### Short exercise
Scan the material for the word "follow", and copy each line where it shows up.
------------------------------------------------
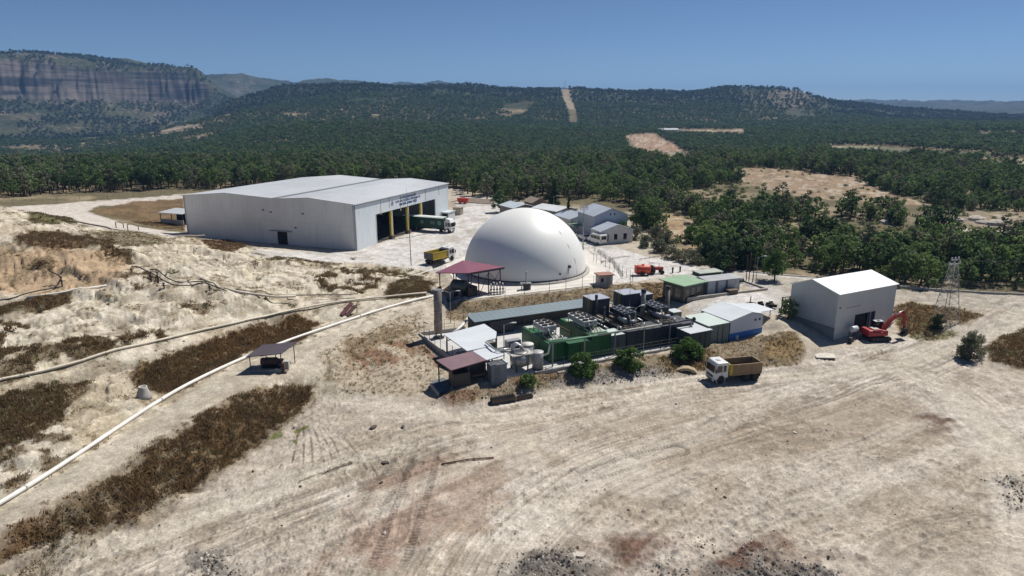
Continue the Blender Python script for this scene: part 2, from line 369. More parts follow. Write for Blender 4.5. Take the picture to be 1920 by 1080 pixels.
soil([(1500,690),(1640,672),(1720,660),(1700,690),(1560,720)], (136,124,106), .6, .12, (.4,.35,.55))
soil([(1480,735),(1600,715),(1580,745),(1500,755)], (132,120,104), .7, .15, (.5,.35,.5))
soil([(1380,800),(1500,790),(1560,840),(1430,860)], (140,128,112), .7, .15, (.5,.4,.55))
soil([(1130,930),(1260,920),(1290,965),(1160,980)], (130,122,110), .6, .2, (.6,.4,.55))
soil([(512,826),(524,806),(533,802),(526,818)], (98,108,44), .8, .1, None, .15); soil([(545,828),(560,805),(577,790),(582,796),(568,815),(552,832)], (104,116,40), .9, .1, None, .15)
for k_ in range(9): ln = [(560+k_*9, 795+k_*1.5), (556+k_*14, 830), (548+k_*20, 868+(k_%3)*12)]; sel, sd, al, _ = line_sd(ln, 1); q = np.zeros(nC); q[sel] = sstep(.16,.05,np.abs(sd))*(.3+.7*sstep(.35,.6,vnoise(al*.5,al*0,k_))); paint((104,94,78), q, .8)
soil([(1622,642),(1690,628),(1735,640),(1690,660),(1640,658)], (204,197,186), .8, .03, None, .3)
soil([(1180,800),(1400,745),(1640,722),(1745,765),(1775,825),(1640,850),(1400,872),(1200,885)], (168,155,138), .75, .14, (.16,.25,.5), 2)
soil([(1060,905),(1300,880),(1520,900),(1520,1000),(1250,995),(1080,965)], (170,157,140), .65, .16, (.2,.3,.55), 2)
soil([(1560,960),(1790,885),(1880,950),(1820,1070),(1600,1080)], (168,157,141), .65, .14, (.2,.3,.55), 2)
soil([(900,800),(1080,770),(1200,780),(1060,850),(930,860)], (176,163,146), .6, .1, (.2,.3,.55), 1.5)
soil([(640,775),(760,790),(860,830),(760,870),(640,860)], (174,162,145), .6, .12, (.25,.3,.55), 1.5)
# clearings in the woods
CLEAR = [[(1360,316),(1430,314),(1600,332),(1740,385),(1640,382),(1540,372),(1470,364),(1400,342)],
         [(1228,408),(1275,398),(1300,430),(1335,470),(1265,452)],
         [(1172,254),(1222,250),(1262,268),(1310,292),(1260,292),(1195,276)],
         [(1236,242),(1400,243),(1395,256),(1240,252)],
         [(1550,274),(1640,276),(1770,285),(1740,293),(1570,287)],
         [(1826,304),(1960,297),(1960,312),(1840,314)],
         [(1690,402),(1830,396),(1960,400),(1960,424),(1740,428)],
         [(1240,284),(1330,285),(1370,296),(1290,296)]]
clear_m = np.zeros(nC)
for i, (poly, c) in enumerate(zip(CLEAR, ((158,138,114),(172,148,118),(166,138,116),(168,144,118),(128,134,104),(196,182,162),(152,140,120),(138,136,112)))):
    m = pmask(poly, 2, 3, 1)*(1 if i != 3 else sstep(.42,.56,fbm(nx*.03,ny*.03,4,88))); paint(c, m); clear_m = np.maximum(clear_m, m)
    paint((196,184,166), spots(m,.25,.55,.66,90+i), .7); paint((112,98,76), spots(m,.4,.57,.68,95+i), .6)
m = pmask([(1555,278),(1660,280),(1790,283),(1900,290),(1800,294),(1620,290)], 2, 2, 1); paint((70,82,66), m, .8)
OUTC = [[(205,250),(300,240),(385,237),(380,246),(300,256),(215,262)],[(470,289),(560,279),(640,270),(642,275),(560,284),(480,293)],[(850,284),(960,280),(1005,292),(960,303),(880,301)],[(800,322),(900,317),(1000,315),(1000,326),(850,331)],[(1095,252),(1135,249),(1128,263),(1100,263)],[(640,186),(720,184),(760,190),(700,194)]]
outc_m = np.zeros(nC)
for i, poly in enumerate(OUTC):
    m = pmask(poly, 3, 6, 1)*sstep(.42,.54,fbm(nx*.04,ny*.04,4,130+i)); outc_m = np.maximum(outc_m, m); paint((186,172,154), m, .85)
sel, sd, al, _ = line_sd([(1800,432),(1870,434),(2100,438)], 6); mm = np.zeros(nC); mm[sel] = sstep(2.6,1.8,np.abs(sd)); paint((196,188,176), mm); clear_m = np.maximum(clear_m, mm)
# pale track lines and streaks left by wheels
dz = np.zeros(nC)
def flow(line, hw, k=1.0, rut=.05, seed=0, f=2.2):
    """a band of wheel marks: fine streaks that follow the line"""
    global col
    sel, sd, al, _ = line_sd(line, hw*1.3)
    u = sd+(vnoise(al*.07, sd*.2, seed+3)-.5)*2.0
    st = fbm(u*f, al*.05, 3, seed)-.5; st2 = vnoise(u*f*2.3, al*.12, seed+1)-.5; ln_ = fbm(u*4.2, al*.035, 2, seed+5); dk = sstep(.60,.68,ln_); lt = sstep(.40,.32,ln_)
    w = sstep(hw*1.25, hw*.55, np.abs(sd))*(.4+.6*sstep(.35,.6,vnoise(al*.06, sd*.15, seed+7)))*mF[sel]*k
    q = 1+w*(st*.52+st2*.36-dk*.20+lt*.12)
    col[sel] *= q[:,None]
    dz[sel] += w*(st*rut*2+st2*rut-dk*.05+lt*.02)
F = [([(-60,1120),(200,1030),(420,955),(620,880),(800,812),(1000,770),(1250,728),(1500,706),(1700,680)],7),
     ([(300,1120),(560,985),(760,905),(960,850),(1200,770),(1420,720),(1700,672),(1830,628),(1919,585)],7),
     ([(820,1150),(900,1000),(1040,900),(1240,820),(1450,760),(1650,700),(1800,630)],6),
     ([(1000,1150),(1160,980),(1350,880),(1500,830),(1620,820),(1750,830),(1919,800)],6),
     ([(1690,690),(1790,740),(1860,800),(1900,880),(1930,1000)],5),
     ([(1700,665),(1800,700),(1919,760),(2100,830)],4),
     ([(1250,1100),(1500,985),(1640,960),(1760,900),(1830,830),(1840,770),(1790,720),(1700,690)],6),
     ([(1600,1150),(1640,1000),(1700,920),(1800,850)],5),
     ([(1560,1120),(1700,1010),(1850,980),(1960,1010)],4),
     ([(640,760),(760,770),(900,785),(1060,768)],4),
     ([(560,800),(640,830),(700,900),(700,1000)],4),
     ([(1500,560),(1700,552),(1800,562),(1880,580),(1919,600)],4),
     ([(1919,575),(1850,605),(1790,640),(1720,670)],4),
     ([(1050,790),(1250,760),(1450,790),(1620,780),(1720,740)],5)]
for i, (l, hw) in enumerate(F): flow(l, hw, .6 if i in (3,6,7,8,13) else 1.0, .05, 100+i*11)
# smooth pale wheel roads
def lane(line, w, c, k=.95, dark=None):
    sel, sd, al, _ = line_sd(line, w*2)
    sw = sd+(vnoise(al*.15, 0*al, 7)-.5)*1.2; q = np.zeros(nC); q[sel] = sstep(w*1.08, w*.72, np.abs(sw))*(.55+.45*vnoise(al*.2, sd*.8, 4))
    paint(c, q, k); ru = np.exp(-((np.abs(sw)-.85)/.17)**2)*sstep(.3,.55,vnoise(al*.12,sd*0,9))+.8*np.exp(-((np.abs(sw+.5)-w*.9)/.3)**2)*sstep(.4,.6,vnoise(al*.1,sd*0,12)); col[sel] *= (1-ru*.2)[:,None]; dz[sel] -= ru*.05; 
lane([(-60,1125),(200,1028),(420,950),(620,875),(760,835)], 1.6, (204,196,181)); lane([(1560,705),(1680,690),(1790,745),(1860,820),(1905,920),(1925,1010)], 2.2, (214,206,193), .7); lane([(1700,675),(1830,630),(1925,585)], 2.4, (212,204,190), .7); lane([(1925,800),(1780,855),(1640,905),(1480,960),(1330,1030),(1200,1110)], 1.7, (212,203,190), .65)
lane([(-20,1140),(240,1045),(460,962),(660,890)], .5, (160,150,134), .6)
lane([(620,735),(740,760),(860,778),(980,770),(1160,742),(1330,716),(1560,696)], 1.8, (205,197,182), .6)
lane([(560,1010),(860,870),(1080,800),(1300,735)], 1.5, (198,189,173), .55)
lane([(1700,690),(1810,760),(1890,830),(1930,920)], 2.2, (200,191,175), .6)
lane([(880,1130),(960,1020),(1060,930),(1180,860),(1320,800),(1440,735)], 2.4, (212,204,191), .6)
lane([(1180,1120),(1300,1000),(1460,900),(1620,830),(1720,790)], 1.6, (210,201,188), .5)
lane([(400,1100),(620,1000),(820,900),(960,830),(1160,770)], 1.3, (208,199,186), .5)
lane([(1919,600),(1840,640),(1760,670),(1640,690),(1480,712)], 1.6, (202,194,178), .6)
lane([(1480,545),(1600,556),(1750,556),(1860,575),(1919,590)], 2.0, (190,181,166), .5)
# crawler tread marks
def tread(line, w, gap, dark=.62, pitch=.42):
    for off in (-gap/2, gap/2):
        sel, sd, al, _ = line_sd(line, gap+w)
        a = sstep(w/2+.06, w/2-.06, np.abs(sd-off))*(.55+.45*sstep(.3,.55,vnoise(al*.3, al*0, 21)))
        bar = .5+.5*np.sign(np.sin(al*2*math.pi/pitch))
        col[sel] *= (1-a*((1-dark)*.55*bar+.10))[:,None]; dz[sel] -= a*bar*.05
tread([(690,1130),(735,1040),(775,930),(795,860),(800,830)], .75, 2.6, .30)
tread([(1030,905),(1120,885),(1200,860),(1270,845)], .6, 2.2, .45)
tread([(620,1090),(690,960),(760,860)], .6, 2.2, .5)
tread([(530,830),(560,800),(610,770)], .4, 1.6, .6)
for ln, w in (([(828,872),(870,866),(925,859)],.10), ([(600,890),(640,874),(660,868)],.12), ([(560,905),(590,893)],.12)):
    sel, sd, al, _ = line_sd(ln, 1); q = np.zeros(nC); q[sel] = sstep(w*1.4, w*.6, np.abs(sd)); paint((92,74,62), q, .85)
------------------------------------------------
### Response for this exercise
Continue the Blender Python script for this scene: part 2, from line 369. More parts follow. Write for Blender 4.5. Take the picture to be 1920 by 1080 pixels.
    """a band of wheel marks: fine streaks that follow the line"""